§ **WHAT IS BEING ASKED**
Give back exactly the lines starting at the one with "Reconstruct this image" and ending at the last line of the data below. Pictures are not part of the copy.

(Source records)

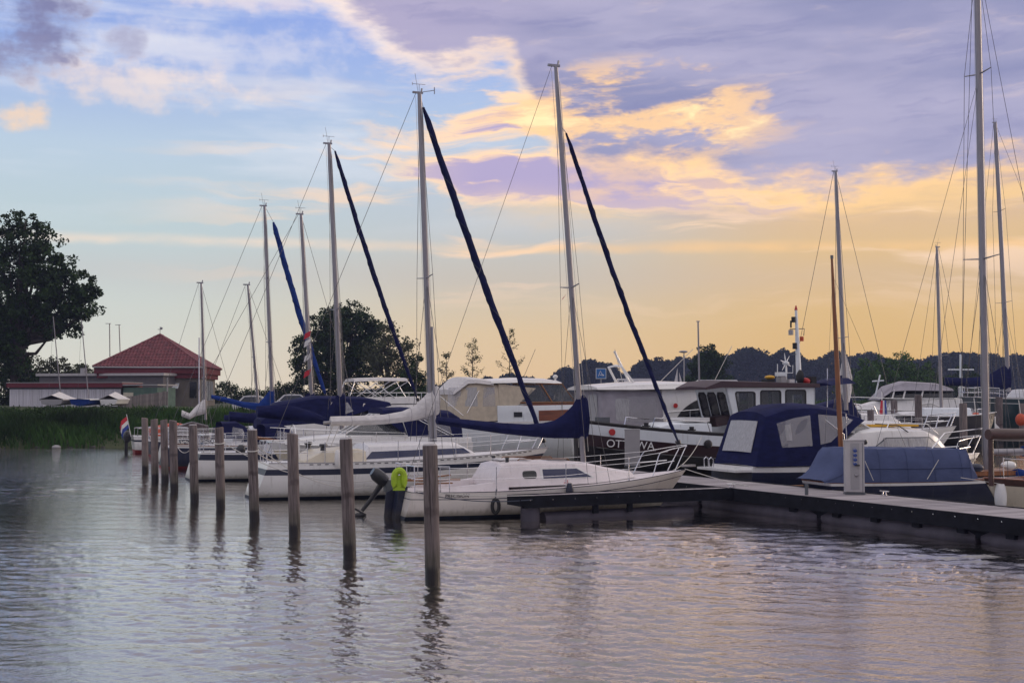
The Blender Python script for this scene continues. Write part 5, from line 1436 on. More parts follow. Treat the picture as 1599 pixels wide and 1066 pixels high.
mb = MB(); mb.box((xf0 - .45, 0, 2.1), (.5, 2.0, .8)); mb.build('dashboard', 'black_plastic', b.root)
mb = MB(); mb.box((BX(1238).x, -.6, 2.5), (.4, .4, 1.5)); mb.build('curtain', 'white_canvas', b.root)
# roof
rz = zt + .02
mb = MB(); mb.prism([(xb - .12, 0, rz), (xf1 + .55, 0, rz - .04), (xf1 + .75, 0, rz + .03), (xf1 + .35, 0, rz + .24), (xb - .08, 0, rz + .14)], (0, .001, 0))
mb = MB()
secs = []
for x, za, zc, w_ in ((xb - .14, rz, rz + .14, 1.30), (xf1 - 1.0, rz, rz + .20, 1.30), (xf1 + .25, rz - .02, rz + .22, 1.30), (xf1 + .85, rz - .10, rz - .02, 1.16)):
    secs.append([(x, -w_, za), (x, -w_ + .03, zc), (x, 0, zc + .05), (x, w_ - .03, zc), (x, w_, za)])
mb.loft(secs, closed=True, caps=True, smooth=False); mb.build('roof', 'maroon_roof', b.root)
# rails
rl = []
for sd in (-1, 1): rl.append([b.edge(BX(1138, 690, 1.6).x + .0, .04, .06, sd), b.edge(BX(1150, 660, 1.6).x, .30, .06, sd), b.edge(3.2, .34, .06, sd), b.edge(1.2, .34, .06, sd), b.edge(.6, .04, .06, sd)])
b.tubes('side_rail', 'black_gel', rl, .03, 6)
for sd in (-1, 1): b.tubes('bow_rail', 'steel', [[b.edge(BX(1110).x, .02, .1, sd)] + [b.edge(x, .42, .1, sd) for x in (BX(1105).x, 7.4, 8.2)] + [b.edge(8.3, .02, .1, sd)]], .02, 5)
for k, px in enumerate((1015, 1078)):
    e_ = b.edge(BX(px, 672, 1.3).x, 0, .15, 1); mb = MB(); mb.tube([(e_.x, e_.y, e_.z - .3), (e_.x, e_.y, e_.z + .22)], .09, 10); mb.tube([(e_.x - .16, e_.y, e_.z + .10), (e_.x + .16, e_.y, e_.z + .10)], .03, 6); mb.build('bollard', 'black_gel', b.root)
e_ = b.edge(BX(950, 655, .5).x, 0, .12, 1); mb = MB(); mb.box((e_.x, 0, e_.z + .12), (.45, .35, .30)); mb.build('anchor_winch', 'dark_metal', b.root)
for k, px in enumerate((1105,)):
    e_ = b.pt(b.xt(BX(px, 690, 1.6).x), 1.28, 1); mb = MB(); mb.ball((e_.x, e_.y + .02, e_.z), (.18, .04, .16)); mb.build('hawse_hole', 'black_gel', b.root)
# light mast
m0, m1 = b.F(1248, 602, .1), b.F(1243, 484, .1)
mb = MB(); mb.tube([m0, m0.lerp(m1, .5), m1], [.12, .09, .05], 8); mo = mb.build('mast', 'white_paint', b.root)
mb = MB(); mb.tube([m1, m1 + Vector((0, 0, .18))], [.07, .02], 8); mb.build('top_light', 'red', mo)
for (px, py, w_, h_, m_) in ((1239, 499, .17, .22, 'rubber'), (1235, 506, .07, .28, 'rubber'), (1241, 540, .18, .24, 'rubber'), (1235, 519, .20, .20, 'grey_metal'), (1252, 529, .16, .18, 'orange')):
    q = b.F(px, py, .1); mb = MB(); mb.tube([(q.x, q.y, q.z - h_ / 2), (q.x, q.y, q.z + h_ / 2)], w_ / 2, 8); mb.build('mast_light', m_, mo)
b_l = [[b.F(1233, 514, .1), b.F(1256, 513, .1), b.F(1255, 524, .1)], [b.F(1243, 540, .1), b.F(1238, 540, .1)], [b.F(1238, 553, .1), b.F(1248, 553, .1)]]
for q in b_l: b.tubes('mast_bracket', 'dark_metal', [q], .018, 5, mo)
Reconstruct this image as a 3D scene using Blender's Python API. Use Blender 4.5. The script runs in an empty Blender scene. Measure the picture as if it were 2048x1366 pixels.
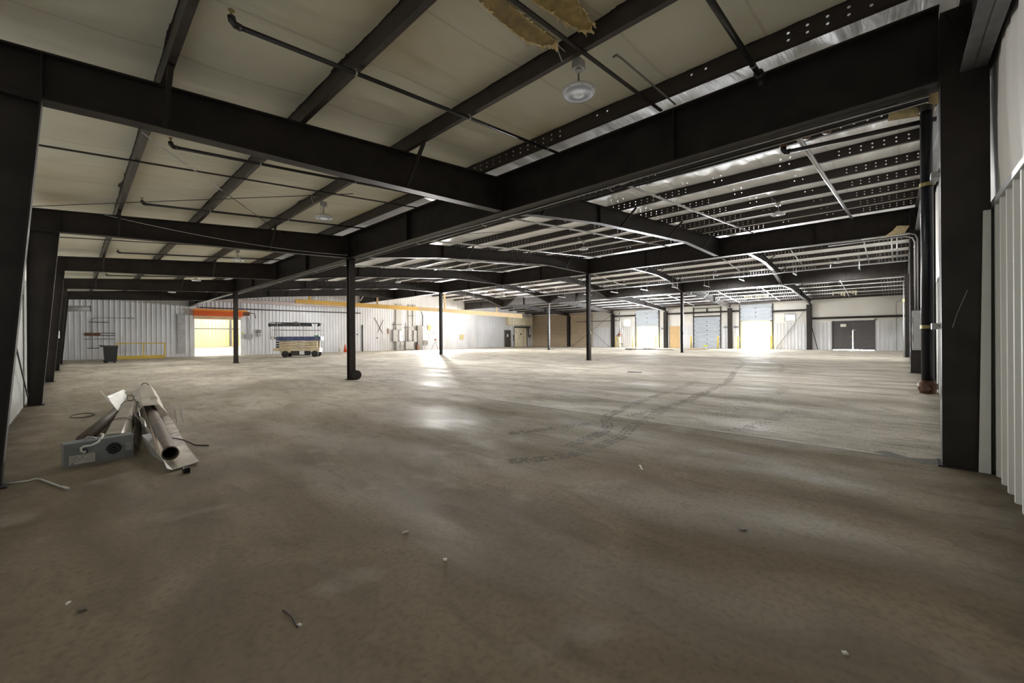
import bpy, math, random
from mathutils import Vector, Matrix, noise
random.seed(7)
S = bpy.context.scene
COL = S.collection

# ------------------------------------------------------------------ camera, world, exposure
F, HY, TH, ROLL, EYE = 821.6, 675.06, math.radians(43.184), math.radians(-0.355), 1.45
cth, sth = math.cos(TH), math.sin(TH)
fwd, rgt, upv = Vector((cth, sth, 0)), Vector((sth, -cth, 0)), Vector((0, 0, 1))
cam = bpy.data.cameras.new('camera'); cam_o = bpy.data.objects.new('camera', cam); COL.objects.link(cam_o)
cam.sensor_fit = 'HORIZONTAL'; cam.sensor_width = 36.0; cam.lens = F * 36.0 / 2048
cam.shift_x = 0.0; cam.shift_y = -(1366 / 2 - HY) / 2048.0
cam.clip_start = 0.02; cam.clip_end = 400
ca, sa = math.cos(ROLL), math.sin(ROLL)
cx = rgt * ca + upv * sa
cy = -rgt * sa + upv * ca
R = Matrix((cx, cy, -fwd)).transposed()
cam_o.matrix_world = Matrix.Translation((0, 0, EYE)) @ R.to_4x4()
S.camera = cam_o
S.view_settings.view_transform = 'Standard'; S.view_settings.look = 'None'
S.view_settings.gamma = 1.0; S.view_settings.use_curve_mapping = False
S.view_settings.exposure = 1.2
S.cycles.use_denoising = True
S.cycles.max_bounces = 12; S.cycles.diffuse_bounces = 8; S.cycles.transparent_max_bounces = 24
S.cycles.sample_clamp_indirect = 6.0

W = bpy.data.worlds.new('sky'); S.world = W; W.use_nodes = True
bg = W.node_tree.nodes['Background']
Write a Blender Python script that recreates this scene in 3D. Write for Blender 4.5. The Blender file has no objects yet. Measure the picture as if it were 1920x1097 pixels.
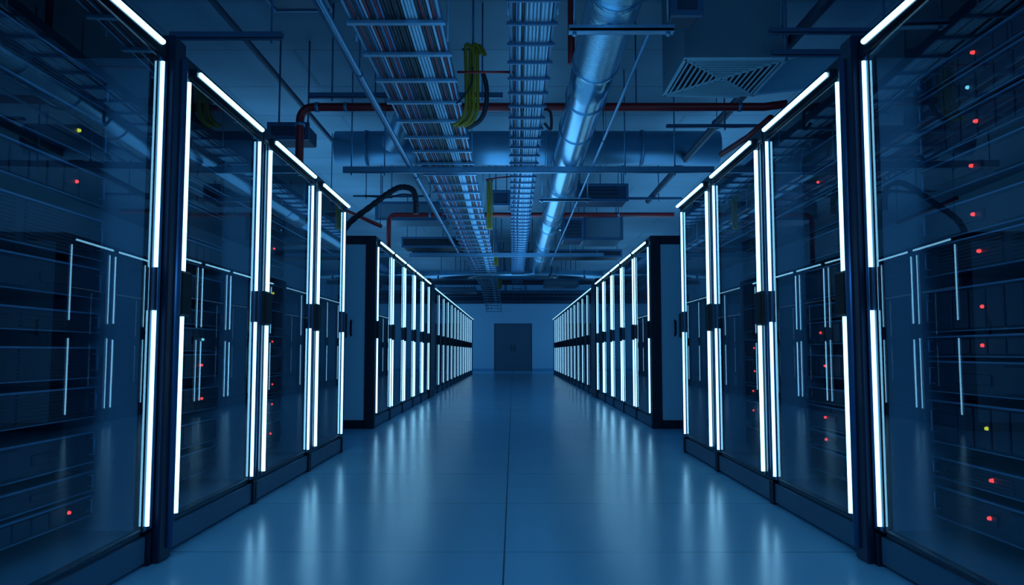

§ **THE OUTPUT**
Reconstruct this image as a 3D scene using Blender's Python API. Use Blender 4.5. The script runs in an empty Blender scene. Measure the picture as if it were 2048x1366 pixels.
import bpy, math, random
from mathutils import Vector, Matrix, noise
random.seed(7)
S = bpy.context.scene
COL = S.collection

# ------------------------------------------------------------------ camera, world, exposure
F, HY, TH, ROLL, EYE = 821.6, 675.06, math.radians(43.184), math.radians(-0.355), 1.45
cth, sth = math.cos(TH), math.sin(TH)
fwd, rgt, upv = Vector((cth, sth, 0)), Vector((sth, -cth, 0)), Vector((0, 0, 1))
cam = bpy.data.cameras.new('camera'); cam_o = bpy.data.objects.new('camera', cam); COL.objects.link(cam_o)
cam.sensor_fit = 'HORIZONTAL'; cam.sensor_width = 36.0; cam.lens = F * 36.0 / 2048
cam.shift_x = 0.0; cam.shift_y = -(1366 / 2 - HY) / 2048.0
cam.clip_start = 0.02; cam.clip_end = 400
ca, sa = math.cos(ROLL), math.sin(ROLL)
cx = rgt * ca + upv * sa
cy = -rgt * sa + upv * ca
R = Matrix((cx, cy, -fwd)).transposed()
cam_o.matrix_world = Matrix.Translation((0, 0, EYE)) @ R.to_4x4()
S.camera = cam_o
S.view_settings.view_transform = 'Standard'; S.view_settings.look = 'None'
S.view_settings.gamma = 1.0; S.view_settings.use_curve_mapping = False
S.view_settings.exposure = 1.2
S.cycles.use_denoising = True
S.cycles.max_bounces = 12; S.cycles.diffuse_bounces = 8; S.cycles.transparent_max_bounces = 24
S.cycles.sample_clamp_indirect = 6.0

W = bpy.data.worlds.new('sky'); S.world = W; W.use_nodes = True
bg = W.node_tree.nodes['Background']
Write a Blender Python script that recreates this scene in 3D. Write for Blender 4.5. The Blender file has no objects yet. Measure the picture as if it were 1920x1097 pixels.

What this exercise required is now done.